Johnny Cash Describes Plight Of Hispanic
By Jose Lopez
People usually look at me funny when I profess I’m a huge Johnny Cash fan.
Maybe because as a 5-foot-8, dark-skinned, first-generation Mexican immigrant born in the early 1980s, I don’t really fit the profile of most fans of Cash, a 6-foot-2, super-white Arkansan born in the early 1930s.
But it’s true; the Man in Black has captivated me for a while now.
Part of it has to do with my long-defunct rock-star dreams and the realization that my bass-baritone singing voice could never match that of my favorite rock tenors like Jeff Buckley, Freddie Mercury or Bono on a good day.
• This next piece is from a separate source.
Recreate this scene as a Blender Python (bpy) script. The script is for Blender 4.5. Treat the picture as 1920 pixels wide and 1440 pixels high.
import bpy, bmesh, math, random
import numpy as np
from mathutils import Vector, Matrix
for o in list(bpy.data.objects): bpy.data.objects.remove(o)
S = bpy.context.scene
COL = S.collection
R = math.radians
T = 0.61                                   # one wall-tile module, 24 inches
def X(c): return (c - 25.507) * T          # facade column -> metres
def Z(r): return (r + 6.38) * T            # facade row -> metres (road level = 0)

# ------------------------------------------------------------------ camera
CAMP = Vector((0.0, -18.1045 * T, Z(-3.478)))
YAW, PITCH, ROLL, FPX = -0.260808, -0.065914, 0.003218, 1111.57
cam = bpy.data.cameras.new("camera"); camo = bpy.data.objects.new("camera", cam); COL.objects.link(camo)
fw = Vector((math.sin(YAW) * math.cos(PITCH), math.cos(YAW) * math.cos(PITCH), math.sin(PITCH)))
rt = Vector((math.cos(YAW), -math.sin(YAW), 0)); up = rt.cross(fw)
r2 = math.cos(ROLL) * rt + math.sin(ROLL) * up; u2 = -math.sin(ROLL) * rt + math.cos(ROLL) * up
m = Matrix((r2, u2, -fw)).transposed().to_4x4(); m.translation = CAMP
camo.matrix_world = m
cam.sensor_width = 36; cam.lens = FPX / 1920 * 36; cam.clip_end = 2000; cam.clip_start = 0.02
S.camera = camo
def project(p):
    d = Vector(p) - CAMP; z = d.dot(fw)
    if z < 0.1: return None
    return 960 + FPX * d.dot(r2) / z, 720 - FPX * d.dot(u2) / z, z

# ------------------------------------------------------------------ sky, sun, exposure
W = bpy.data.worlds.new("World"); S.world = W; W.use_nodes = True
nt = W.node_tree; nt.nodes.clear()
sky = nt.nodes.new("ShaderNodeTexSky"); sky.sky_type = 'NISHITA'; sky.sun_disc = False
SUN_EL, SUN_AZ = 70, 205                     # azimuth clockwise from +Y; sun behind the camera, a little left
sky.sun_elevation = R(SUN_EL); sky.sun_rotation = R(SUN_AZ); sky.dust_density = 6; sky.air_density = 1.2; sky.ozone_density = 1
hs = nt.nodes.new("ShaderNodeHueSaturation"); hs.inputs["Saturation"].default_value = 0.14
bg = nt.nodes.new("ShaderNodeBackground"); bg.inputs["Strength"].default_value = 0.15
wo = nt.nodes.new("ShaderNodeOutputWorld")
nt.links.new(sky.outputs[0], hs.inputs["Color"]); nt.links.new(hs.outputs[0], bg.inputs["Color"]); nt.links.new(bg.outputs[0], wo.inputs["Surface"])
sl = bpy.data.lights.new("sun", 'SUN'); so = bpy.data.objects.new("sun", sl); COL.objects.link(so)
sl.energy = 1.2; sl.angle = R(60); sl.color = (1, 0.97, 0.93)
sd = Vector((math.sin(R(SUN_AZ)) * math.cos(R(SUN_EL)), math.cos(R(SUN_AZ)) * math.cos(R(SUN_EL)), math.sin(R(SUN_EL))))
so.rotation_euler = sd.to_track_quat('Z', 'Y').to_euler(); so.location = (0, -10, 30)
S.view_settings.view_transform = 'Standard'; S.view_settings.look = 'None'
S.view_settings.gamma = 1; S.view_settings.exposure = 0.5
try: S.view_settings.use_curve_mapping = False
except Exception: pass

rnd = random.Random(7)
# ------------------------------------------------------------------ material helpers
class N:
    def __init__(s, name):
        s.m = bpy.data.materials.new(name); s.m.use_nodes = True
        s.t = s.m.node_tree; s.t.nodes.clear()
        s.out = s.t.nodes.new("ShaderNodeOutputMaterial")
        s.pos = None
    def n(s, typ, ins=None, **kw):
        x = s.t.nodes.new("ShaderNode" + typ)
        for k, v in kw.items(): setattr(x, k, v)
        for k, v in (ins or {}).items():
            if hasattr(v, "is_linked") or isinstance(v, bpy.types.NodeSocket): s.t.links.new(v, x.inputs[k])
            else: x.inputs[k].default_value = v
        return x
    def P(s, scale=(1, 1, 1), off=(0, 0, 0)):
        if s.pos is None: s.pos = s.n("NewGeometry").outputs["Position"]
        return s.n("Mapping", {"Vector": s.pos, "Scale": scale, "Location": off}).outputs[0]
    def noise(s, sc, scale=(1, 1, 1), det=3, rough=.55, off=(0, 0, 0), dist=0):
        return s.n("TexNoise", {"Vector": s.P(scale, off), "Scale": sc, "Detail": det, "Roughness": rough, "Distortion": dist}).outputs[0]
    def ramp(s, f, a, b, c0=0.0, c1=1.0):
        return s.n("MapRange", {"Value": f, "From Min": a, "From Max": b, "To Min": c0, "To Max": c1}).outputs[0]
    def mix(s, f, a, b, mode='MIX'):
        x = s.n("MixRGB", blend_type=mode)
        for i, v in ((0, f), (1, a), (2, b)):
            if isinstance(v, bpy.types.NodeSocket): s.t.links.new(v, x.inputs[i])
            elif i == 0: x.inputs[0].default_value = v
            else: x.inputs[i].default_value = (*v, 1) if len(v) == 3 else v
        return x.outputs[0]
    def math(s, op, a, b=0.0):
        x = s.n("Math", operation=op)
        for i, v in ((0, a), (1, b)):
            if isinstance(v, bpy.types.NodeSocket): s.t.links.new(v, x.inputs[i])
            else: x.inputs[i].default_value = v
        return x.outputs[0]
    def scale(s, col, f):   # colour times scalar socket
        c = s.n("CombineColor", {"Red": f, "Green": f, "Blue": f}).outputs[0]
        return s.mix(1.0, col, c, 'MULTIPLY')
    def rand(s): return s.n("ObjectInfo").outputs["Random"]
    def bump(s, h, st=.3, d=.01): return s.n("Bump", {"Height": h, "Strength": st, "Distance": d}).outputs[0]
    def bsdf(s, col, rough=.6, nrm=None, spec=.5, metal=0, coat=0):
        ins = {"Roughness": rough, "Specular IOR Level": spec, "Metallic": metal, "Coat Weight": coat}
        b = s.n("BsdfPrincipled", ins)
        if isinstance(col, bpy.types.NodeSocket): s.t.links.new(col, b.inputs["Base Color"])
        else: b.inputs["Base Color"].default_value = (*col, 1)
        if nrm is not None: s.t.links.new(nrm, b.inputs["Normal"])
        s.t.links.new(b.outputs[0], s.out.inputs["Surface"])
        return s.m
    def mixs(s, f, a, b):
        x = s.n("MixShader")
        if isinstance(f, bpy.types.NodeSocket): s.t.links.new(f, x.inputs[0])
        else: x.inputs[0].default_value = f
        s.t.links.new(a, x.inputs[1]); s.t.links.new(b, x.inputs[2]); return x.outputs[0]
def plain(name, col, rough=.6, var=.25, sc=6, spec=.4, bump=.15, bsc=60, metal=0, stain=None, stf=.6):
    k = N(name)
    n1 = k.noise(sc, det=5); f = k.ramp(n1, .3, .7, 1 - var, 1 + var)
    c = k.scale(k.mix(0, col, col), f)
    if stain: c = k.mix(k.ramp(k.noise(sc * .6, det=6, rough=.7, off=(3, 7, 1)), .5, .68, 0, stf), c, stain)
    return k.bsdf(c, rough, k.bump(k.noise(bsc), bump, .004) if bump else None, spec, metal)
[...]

Also, in Cash’s low voice, I find a kindred soul who understands that a bass-baritone can make a deeper statement precisely because of its rarity in commercial music, a voice matching perfectly the weighty issues it sang about.
Mainly, though, my love for Cash has to do with his persona, his enigma, and the way he sang about the issues that were prevalent in his music.
No one has done it with his unassuming panache, his sloppy sophistication, or his demonic sainthood, before his first recordings in the mid 1950s or after his swan song “American” albums in the 2000s.
Earlier this month, I had the pleasure of hearing Howard Brill, UA law professor, use the music of Johnny Cash to cite and explain state and federal laws during a Washington County Bar Association luncheon in Fayetteville. Brill linked Cash staples such as “Folsom Prison Blues” to prison reform law, “Ring of Fire” to marriage and divorce law, “The Ballad of Ira Hayes” to Indian law, and “He Turned the Water into Wine” to legal church disputes.
The way Brill did this really made my imagination go wild, and I wondered, what if Cash was here to celebrate his 81st birthday on Feb. 26? What if he was still making records in 2013?
Specifically, as the editor of NWA’s premiere Spanish newspaper, I got to wonder: How would Cash describe the plight of the Hispanic community in Arkansas if he were still alive today?
If you really think about it, Cash’s country music is not too much different from the good ranchero music that most of my readers listen to. And that goes beyond the mariachi-esque trumpets of “Ring of Fire.”
The Mexican rancheros and the Southern country singers have similar themes in their songs: problems of the working class, drug addiction, love turned good or bad, loneliness, death, etc.
Plus, the lyrics in both styles are simple, written in mostly straight iambic meters, rhymes no more complicated than ABAB or a variant thereof, and the verse-chorus-verse-chorus structure.
What if Cash were to sing something like “Cocaine Blues” or “Hurt” to describe the Latin American drug wars that make people want to flee to the land of the free?
What about “Oney” or “Working Man Blues” to express the frustration of poultry factory women and men who work very long hours and barely get 30 minutes of lunch break?
What if he sang something like “Starkville City Jail” or “San Quentin” to explain the shenanigans of local law enforcement agencies pulling people over based on their skin color, jailing them for not having a driver’s license, and exposing them to inhumane prison conditions?
What if he still boomed about “The Streets of Laredo” or “New Mexico,” reminding us that white cowboys were arguably the first illegal immigrants, actually crossing freely into Mexican territory without making a fuss about it?
If Johnny Cash were still alive and singing about those issues, I guarantee you more Anglophones would understand my community and would be less quick to dismiss with the token “illegals-go-home.”
And to our local lawmakers who foolhardily fail to understand that one day, we’ll be the ones voting them in and out of power, here is the line from “San Quentin” they need to listen to the most:
“You’ve cut me and have scarred me through and through / And I’ll walk out a wiser, weaker man / Mister Congressman why can’t you understand?”